++++ Data excerpt ++++

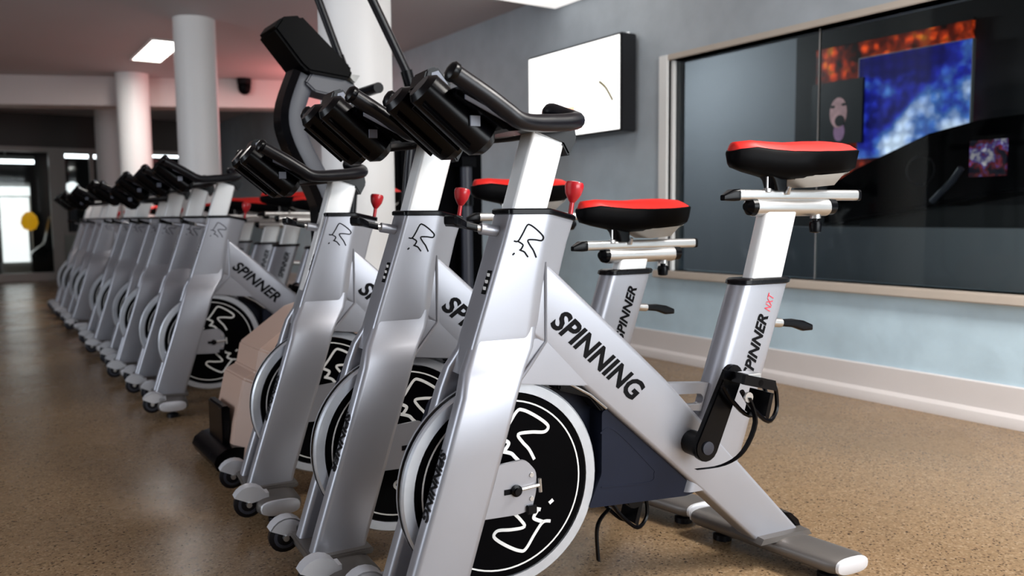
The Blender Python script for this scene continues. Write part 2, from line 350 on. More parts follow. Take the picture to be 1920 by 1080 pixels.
t = empty('yellow_punch_ball', (.90, 15.85, 0)); MB().lathe((0, 0, .74), (0, 0, 1), [(.01, 0), (.09, .04), (.13, .13), (.11, .24), (.05, .31), (.01, .32)]).build('ball', 'yellow', t); MB().tube([(0, 0, .01), (0, 0, .78)], .02).build('stand', 'black', t); MB().lathe((0, 0, 0), (0, 0, 1), [(.16, 0), (.16, .02), (.02, .04)]).build('foot', 'black', t)
tag(t, 'yellow ball on a dark stand in front of the backlit cabinet', 'punch ball')
t = empty('dark_recliner', (1.05, 15.25, 0)); MB().loft([[(x, y, z) for x, z in ((-.18, .0), (.16, 0), (.18, .9), (.1, 1.0), (.0, .55), (-.2, .4))] for y in (-.25, .25)]).build('seat_shell', 'black', t, bev=.02); MB().box((-.2, -.27, .0), (.18, .27, .05)).build('foot_plate', 'rubber', t); tag(t, 'dark seat silhouette inside the glazed far door', 'seat')
for i, (x0, x1, y, z, lb) in enumerate(((.2, 1.0, 15.6, 1.86, 'white fluorescent tube above the backlit cabinet'), (1.36, 2.2, 16, 2.0, 'fluorescent tube showing through the far window beside the door'), (2.5, 4.6, 17, 2.12, 'long fluorescent tube glowing behind the far window near the elliptical'))):
    t = empty('fluorescent_lamp', ((x0+x1)/2, y, z)); h = (x1-x0)/2
    MB().tube([(-h, 0, 0), (h, 0, 0)], .03).build('tube', 'tube', t); MB().box((-h, -.05, .03), (h, .05, .09)).build('batten', 'grey', t); MB().tube([(0, 0, .09), (0, 0, 2.6-z)], .01).build('hanger', 'grey', t)
    tag(t, lb, 'lamp', 'fluorescent lamps in the far room')
t = empty('display_stand', (1.56, 15.9, 0)); MB().box((-.05, -.03, 0), (.05, .03, 1.25)).build('post', 'slate', t); MB().lathe((0, 0, 1.45), (0, 1, 0), [(.02, -.06), (.11, -.05), (.11, .05), (.02, .06)]).build('lit_globe', 'outlight', t); MB().box((-.16, -.12, 0), (.16, .12, .03)).build('foot', 'black', t)
tag(t, 'small bright lamp on a slim stand beyond the far window', 'lamp stand')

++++

== Aim of the task ==
The listing above must be printed again exactly, minus its pictures.

== Correct result ==
The Blender Python script for this scene continues. Write part 2, from line 350 on. More parts follow. Take the picture to be 1920 by 1080 pixels.
t = empty('yellow_punch_ball', (.90, 15.85, 0)); MB().lathe((0, 0, .74), (0, 0, 1), [(.01, 0), (.09, .04), (.13, .13), (.11, .24), (.05, .31), (.01, .32)]).build('ball', 'yellow', t); MB().tube([(0, 0, .01), (0, 0, .78)], .02).build('stand', 'black', t); MB().lathe((0, 0, 0), (0, 0, 1), [(.16, 0), (.16, .02), (.02, .04)]).build('foot', 'black', t)
tag(t, 'yellow ball on a dark stand in front of the backlit cabinet', 'punch ball')
t = empty('dark_recliner', (1.05, 15.25, 0)); MB().loft([[(x, y, z) for x, z in ((-.18, .0), (.16, 0), (.18, .9), (.1, 1.0), (.0, .55), (-.2, .4))] for y in (-.25, .25)]).build('seat_shell', 'black', t, bev=.02); MB().box((-.2, -.27, .0), (.18, .27, .05)).build('foot_plate', 'rubber', t); tag(t, 'dark seat silhouette inside the glazed far door', 'seat')
for i, (x0, x1, y, z, lb) in enumerate(((.2, 1.0, 15.6, 1.86, 'white fluorescent tube above the backlit cabinet'), (1.36, 2.2, 16, 2.0, 'fluorescent tube showing through the far window beside the door'), (2.5, 4.6, 17, 2.12, 'long fluorescent tube glowing behind the far window near the elliptical'))):
    t = empty('fluorescent_lamp', ((x0+x1)/2, y, z)); h = (x1-x0)/2
    MB().tube([(-h, 0, 0), (h, 0, 0)], .03).build('tube', 'tube', t); MB().box((-h, -.05, .03), (h, .05, .09)).build('batten', 'grey', t); MB().tube([(0, 0, .09), (0, 0, 2.6-z)], .01).build('hanger', 'grey', t)
    tag(t, lb, 'lamp', 'fluorescent lamps in the far room')
t = empty('display_stand', (1.56, 15.9, 0)); MB().box((-.05, -.03, 0), (.05, .03, 1.25)).build('post', 'slate', t); MB().lathe((0, 0, 1.45), (0, 1, 0), [(.02, -.06), (.11, -.05), (.11, .05), (.02, .06)]).build('lit_globe', 'outlight', t); MB().box((-.16, -.12, 0), (.16, .12, .03)).build('foot', 'black', t)
tag(t, 'small bright lamp on a slim stand beyond the far window', 'lamp stand')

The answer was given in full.